** Material **
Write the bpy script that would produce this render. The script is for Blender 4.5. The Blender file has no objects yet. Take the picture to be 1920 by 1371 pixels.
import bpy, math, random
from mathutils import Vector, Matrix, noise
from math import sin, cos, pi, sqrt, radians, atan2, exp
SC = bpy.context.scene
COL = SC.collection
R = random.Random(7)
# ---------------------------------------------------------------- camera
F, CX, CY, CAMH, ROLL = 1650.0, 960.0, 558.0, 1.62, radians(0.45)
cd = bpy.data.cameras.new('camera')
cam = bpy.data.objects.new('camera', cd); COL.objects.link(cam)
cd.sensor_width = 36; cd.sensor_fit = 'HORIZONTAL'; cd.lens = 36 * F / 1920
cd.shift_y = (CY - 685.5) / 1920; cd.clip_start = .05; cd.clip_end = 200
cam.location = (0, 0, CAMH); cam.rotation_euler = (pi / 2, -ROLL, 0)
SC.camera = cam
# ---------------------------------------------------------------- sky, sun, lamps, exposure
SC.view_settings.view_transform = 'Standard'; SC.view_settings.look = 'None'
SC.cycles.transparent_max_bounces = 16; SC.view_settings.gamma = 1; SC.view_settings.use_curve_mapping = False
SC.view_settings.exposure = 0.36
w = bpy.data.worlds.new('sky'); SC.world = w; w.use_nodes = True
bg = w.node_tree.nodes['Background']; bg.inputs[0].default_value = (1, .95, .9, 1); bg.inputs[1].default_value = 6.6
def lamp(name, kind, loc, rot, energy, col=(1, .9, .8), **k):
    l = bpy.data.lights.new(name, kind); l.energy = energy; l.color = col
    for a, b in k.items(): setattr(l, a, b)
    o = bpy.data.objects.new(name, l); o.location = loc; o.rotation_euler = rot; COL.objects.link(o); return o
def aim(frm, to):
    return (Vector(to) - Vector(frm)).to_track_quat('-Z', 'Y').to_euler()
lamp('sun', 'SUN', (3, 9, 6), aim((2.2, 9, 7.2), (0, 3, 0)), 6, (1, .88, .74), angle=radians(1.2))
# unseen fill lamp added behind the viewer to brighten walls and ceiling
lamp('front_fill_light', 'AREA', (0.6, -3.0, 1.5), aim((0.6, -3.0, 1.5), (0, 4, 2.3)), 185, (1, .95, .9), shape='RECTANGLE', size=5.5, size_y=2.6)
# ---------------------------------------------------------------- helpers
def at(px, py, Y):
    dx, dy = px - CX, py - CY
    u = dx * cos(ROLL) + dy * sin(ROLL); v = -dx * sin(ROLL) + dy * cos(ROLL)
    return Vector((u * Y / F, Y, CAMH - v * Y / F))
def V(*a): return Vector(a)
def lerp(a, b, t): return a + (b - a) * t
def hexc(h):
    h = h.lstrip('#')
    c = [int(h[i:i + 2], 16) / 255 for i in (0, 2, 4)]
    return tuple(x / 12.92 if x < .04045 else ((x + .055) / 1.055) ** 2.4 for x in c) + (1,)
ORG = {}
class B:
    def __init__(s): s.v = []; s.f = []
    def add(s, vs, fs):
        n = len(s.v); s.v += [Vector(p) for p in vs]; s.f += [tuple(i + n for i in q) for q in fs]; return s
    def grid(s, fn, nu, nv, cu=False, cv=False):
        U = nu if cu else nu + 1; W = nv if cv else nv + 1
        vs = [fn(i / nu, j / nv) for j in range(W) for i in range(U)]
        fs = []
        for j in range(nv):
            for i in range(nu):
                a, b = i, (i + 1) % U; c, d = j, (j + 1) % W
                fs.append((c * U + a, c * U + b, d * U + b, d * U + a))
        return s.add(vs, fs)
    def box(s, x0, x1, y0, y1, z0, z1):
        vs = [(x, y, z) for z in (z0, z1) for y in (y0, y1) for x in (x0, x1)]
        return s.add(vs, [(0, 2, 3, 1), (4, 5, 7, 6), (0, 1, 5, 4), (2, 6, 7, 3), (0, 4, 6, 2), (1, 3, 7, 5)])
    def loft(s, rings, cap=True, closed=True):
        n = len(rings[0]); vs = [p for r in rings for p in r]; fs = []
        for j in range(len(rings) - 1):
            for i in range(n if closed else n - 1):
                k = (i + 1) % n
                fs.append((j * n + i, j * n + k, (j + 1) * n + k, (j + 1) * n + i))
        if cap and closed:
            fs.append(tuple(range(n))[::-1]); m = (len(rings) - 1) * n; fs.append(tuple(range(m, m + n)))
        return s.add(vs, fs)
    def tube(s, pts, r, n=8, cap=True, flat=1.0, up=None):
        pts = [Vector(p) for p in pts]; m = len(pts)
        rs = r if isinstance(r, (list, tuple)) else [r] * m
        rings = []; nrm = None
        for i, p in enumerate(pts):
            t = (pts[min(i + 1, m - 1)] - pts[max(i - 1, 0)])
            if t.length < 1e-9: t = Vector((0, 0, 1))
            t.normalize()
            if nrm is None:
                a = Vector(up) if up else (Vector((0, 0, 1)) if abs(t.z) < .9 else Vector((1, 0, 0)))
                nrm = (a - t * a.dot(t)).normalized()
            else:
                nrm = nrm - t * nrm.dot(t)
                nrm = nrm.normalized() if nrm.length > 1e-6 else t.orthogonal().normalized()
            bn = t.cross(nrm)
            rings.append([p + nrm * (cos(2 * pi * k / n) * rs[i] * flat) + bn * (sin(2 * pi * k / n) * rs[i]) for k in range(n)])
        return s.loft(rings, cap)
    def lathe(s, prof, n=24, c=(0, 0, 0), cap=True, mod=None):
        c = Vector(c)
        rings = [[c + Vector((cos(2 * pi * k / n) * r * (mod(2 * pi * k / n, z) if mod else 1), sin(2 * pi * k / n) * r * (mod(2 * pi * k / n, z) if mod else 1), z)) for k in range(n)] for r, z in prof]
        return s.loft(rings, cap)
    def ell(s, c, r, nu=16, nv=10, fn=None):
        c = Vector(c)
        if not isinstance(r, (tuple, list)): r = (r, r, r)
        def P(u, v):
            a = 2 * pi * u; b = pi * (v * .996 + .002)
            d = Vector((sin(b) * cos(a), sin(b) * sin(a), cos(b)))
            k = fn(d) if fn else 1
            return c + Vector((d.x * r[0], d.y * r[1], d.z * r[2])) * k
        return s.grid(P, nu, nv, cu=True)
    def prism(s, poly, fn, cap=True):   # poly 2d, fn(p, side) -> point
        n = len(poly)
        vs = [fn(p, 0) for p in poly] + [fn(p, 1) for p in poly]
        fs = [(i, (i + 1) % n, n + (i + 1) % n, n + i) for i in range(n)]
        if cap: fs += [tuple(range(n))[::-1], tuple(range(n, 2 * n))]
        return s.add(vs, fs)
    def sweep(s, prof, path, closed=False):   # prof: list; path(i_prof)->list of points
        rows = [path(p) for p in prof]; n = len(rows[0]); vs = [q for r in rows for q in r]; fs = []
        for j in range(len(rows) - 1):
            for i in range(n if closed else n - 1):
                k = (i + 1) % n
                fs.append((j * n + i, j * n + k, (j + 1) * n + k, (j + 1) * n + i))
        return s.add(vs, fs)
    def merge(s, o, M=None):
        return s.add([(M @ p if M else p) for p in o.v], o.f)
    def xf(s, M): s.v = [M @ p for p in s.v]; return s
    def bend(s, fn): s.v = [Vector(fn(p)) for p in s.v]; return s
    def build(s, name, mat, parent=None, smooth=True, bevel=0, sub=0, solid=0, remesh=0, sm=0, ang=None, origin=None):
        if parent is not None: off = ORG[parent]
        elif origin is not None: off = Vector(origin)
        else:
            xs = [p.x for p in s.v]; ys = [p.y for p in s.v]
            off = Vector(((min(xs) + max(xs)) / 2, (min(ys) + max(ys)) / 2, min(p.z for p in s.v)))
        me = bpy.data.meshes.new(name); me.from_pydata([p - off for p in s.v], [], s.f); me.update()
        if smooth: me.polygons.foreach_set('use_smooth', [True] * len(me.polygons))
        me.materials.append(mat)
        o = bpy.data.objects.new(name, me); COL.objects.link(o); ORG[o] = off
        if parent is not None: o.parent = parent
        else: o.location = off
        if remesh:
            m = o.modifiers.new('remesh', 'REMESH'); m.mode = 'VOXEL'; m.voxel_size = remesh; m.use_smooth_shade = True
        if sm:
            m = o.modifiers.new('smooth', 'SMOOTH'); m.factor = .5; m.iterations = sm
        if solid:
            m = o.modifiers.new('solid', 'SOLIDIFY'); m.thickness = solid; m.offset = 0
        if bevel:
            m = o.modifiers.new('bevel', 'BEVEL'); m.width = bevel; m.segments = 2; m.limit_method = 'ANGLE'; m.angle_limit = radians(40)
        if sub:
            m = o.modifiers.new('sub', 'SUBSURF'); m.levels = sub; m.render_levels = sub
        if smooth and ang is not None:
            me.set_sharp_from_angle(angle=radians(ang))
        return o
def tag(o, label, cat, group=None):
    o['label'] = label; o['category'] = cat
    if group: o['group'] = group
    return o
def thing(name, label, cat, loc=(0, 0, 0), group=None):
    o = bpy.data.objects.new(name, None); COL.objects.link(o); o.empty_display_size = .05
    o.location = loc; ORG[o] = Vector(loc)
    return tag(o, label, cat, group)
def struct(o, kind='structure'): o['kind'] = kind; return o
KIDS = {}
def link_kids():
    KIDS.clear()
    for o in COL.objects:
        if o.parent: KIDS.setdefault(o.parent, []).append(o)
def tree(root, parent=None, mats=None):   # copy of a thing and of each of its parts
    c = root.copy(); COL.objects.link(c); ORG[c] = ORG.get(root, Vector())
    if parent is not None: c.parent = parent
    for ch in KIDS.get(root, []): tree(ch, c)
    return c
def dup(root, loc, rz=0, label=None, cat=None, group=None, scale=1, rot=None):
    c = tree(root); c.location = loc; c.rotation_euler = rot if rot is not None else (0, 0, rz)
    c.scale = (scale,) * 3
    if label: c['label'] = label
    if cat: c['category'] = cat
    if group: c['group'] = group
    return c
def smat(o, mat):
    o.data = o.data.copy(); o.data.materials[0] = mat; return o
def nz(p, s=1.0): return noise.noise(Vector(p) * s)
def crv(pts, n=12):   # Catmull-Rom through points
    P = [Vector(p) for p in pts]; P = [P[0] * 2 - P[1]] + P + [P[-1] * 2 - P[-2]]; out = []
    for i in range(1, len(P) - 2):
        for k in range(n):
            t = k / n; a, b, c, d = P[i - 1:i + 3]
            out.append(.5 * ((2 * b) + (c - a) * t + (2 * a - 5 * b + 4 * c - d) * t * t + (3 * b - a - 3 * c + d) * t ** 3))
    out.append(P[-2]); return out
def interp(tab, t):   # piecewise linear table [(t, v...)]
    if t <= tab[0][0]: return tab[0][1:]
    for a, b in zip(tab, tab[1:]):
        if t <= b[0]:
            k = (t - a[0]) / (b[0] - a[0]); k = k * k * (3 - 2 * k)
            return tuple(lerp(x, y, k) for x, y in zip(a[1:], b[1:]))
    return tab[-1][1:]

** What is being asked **
Copy every line above that holds the word "objects".

** Result of the task **
Write the bpy script that would produce this render. The script is for Blender 4.5. The Blender file has no objects yet. Take the picture to be 1920 by 1371 pixels.
cam = bpy.data.objects.new('camera', cd); COL.objects.link(cam)
    o = bpy.data.objects.new(name, l); o.location = loc; o.rotation_euler = rot; COL.objects.link(o); return o
        o = bpy.data.objects.new(name, me); COL.objects.link(o); ORG[o] = off
    o = bpy.data.objects.new(name, None); COL.objects.link(o); o.empty_display_size = .05
    for o in COL.objects:
    c = root.copy(); COL.objects.link(c); ORG[c] = ORG.get(root, Vector())